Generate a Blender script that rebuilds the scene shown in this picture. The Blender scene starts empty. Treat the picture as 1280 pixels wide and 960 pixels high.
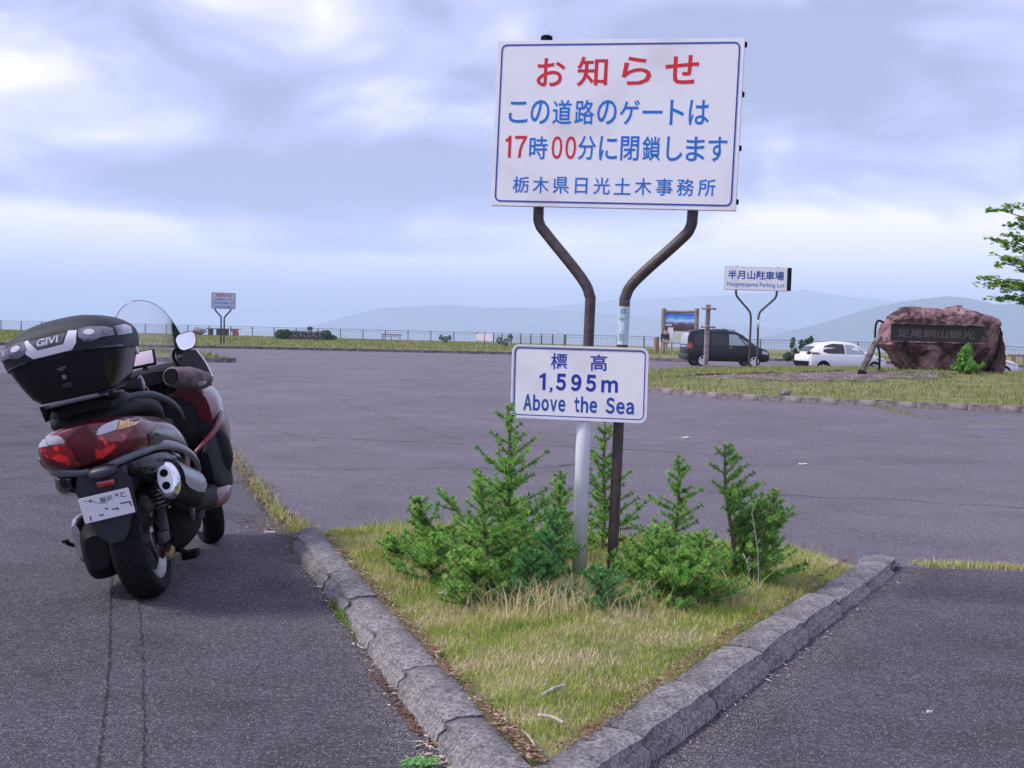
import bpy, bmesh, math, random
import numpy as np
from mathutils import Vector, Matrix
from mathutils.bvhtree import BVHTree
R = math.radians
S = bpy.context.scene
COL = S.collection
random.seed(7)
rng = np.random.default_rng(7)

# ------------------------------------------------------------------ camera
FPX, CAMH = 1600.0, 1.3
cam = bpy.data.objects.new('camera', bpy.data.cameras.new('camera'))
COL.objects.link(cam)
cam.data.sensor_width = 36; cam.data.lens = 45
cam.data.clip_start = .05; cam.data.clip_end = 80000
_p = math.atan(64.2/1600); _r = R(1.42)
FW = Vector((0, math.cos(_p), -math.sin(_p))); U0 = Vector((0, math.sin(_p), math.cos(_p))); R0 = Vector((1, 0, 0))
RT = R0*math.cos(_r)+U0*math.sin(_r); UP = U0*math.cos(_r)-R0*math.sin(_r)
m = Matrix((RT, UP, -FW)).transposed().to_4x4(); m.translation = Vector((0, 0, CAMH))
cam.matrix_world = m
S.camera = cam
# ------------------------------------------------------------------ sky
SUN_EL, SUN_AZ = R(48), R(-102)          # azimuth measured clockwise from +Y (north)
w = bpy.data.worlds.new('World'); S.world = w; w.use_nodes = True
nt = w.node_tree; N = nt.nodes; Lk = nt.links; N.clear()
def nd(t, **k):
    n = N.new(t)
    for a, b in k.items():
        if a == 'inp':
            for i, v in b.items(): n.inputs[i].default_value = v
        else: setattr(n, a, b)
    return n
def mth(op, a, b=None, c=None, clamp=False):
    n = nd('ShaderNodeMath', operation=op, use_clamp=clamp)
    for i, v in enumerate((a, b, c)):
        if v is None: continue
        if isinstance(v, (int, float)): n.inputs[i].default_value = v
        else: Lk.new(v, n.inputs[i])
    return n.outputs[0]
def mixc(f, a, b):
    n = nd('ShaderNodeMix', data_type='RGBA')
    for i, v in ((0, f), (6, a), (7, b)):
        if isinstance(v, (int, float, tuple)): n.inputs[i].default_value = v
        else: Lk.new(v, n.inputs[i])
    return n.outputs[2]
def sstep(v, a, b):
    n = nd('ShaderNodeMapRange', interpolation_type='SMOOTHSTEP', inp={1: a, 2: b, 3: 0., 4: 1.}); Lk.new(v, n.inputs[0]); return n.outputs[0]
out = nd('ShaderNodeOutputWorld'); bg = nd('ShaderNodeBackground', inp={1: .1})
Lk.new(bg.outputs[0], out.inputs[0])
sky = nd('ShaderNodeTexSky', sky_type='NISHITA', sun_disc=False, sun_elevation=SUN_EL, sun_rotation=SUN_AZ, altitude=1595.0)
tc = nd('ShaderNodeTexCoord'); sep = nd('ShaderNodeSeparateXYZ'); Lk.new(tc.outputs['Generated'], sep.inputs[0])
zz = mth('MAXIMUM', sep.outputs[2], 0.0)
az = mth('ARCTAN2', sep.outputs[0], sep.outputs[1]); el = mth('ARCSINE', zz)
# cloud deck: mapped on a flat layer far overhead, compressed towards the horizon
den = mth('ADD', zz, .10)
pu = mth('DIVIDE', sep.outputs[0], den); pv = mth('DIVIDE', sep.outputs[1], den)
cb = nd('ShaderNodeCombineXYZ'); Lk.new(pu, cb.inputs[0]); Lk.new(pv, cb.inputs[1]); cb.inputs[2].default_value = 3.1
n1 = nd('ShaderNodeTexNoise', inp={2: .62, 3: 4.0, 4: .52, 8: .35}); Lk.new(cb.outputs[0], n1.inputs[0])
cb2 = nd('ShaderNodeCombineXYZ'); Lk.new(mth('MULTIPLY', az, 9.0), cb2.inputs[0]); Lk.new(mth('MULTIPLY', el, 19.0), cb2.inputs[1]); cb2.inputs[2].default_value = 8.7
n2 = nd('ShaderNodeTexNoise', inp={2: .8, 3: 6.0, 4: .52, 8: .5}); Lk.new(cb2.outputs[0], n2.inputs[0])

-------

● Aim of the exercise: Look at the listing and set down only the lines from its start through the line with "rng = np.random.default_rng(7)", word for word and without pictures.

● Final result:
Generate a Blender script that rebuilds the scene shown in this picture. The Blender scene starts empty. Treat the picture as 1280 pixels wide and 960 pixels high.
import bpy, bmesh, math, random
import numpy as np
from mathutils import Vector, Matrix
from mathutils.bvhtree import BVHTree
R = math.radians
S = bpy.context.scene
COL = S.collection
random.seed(7)
rng = np.random.default_rng(7)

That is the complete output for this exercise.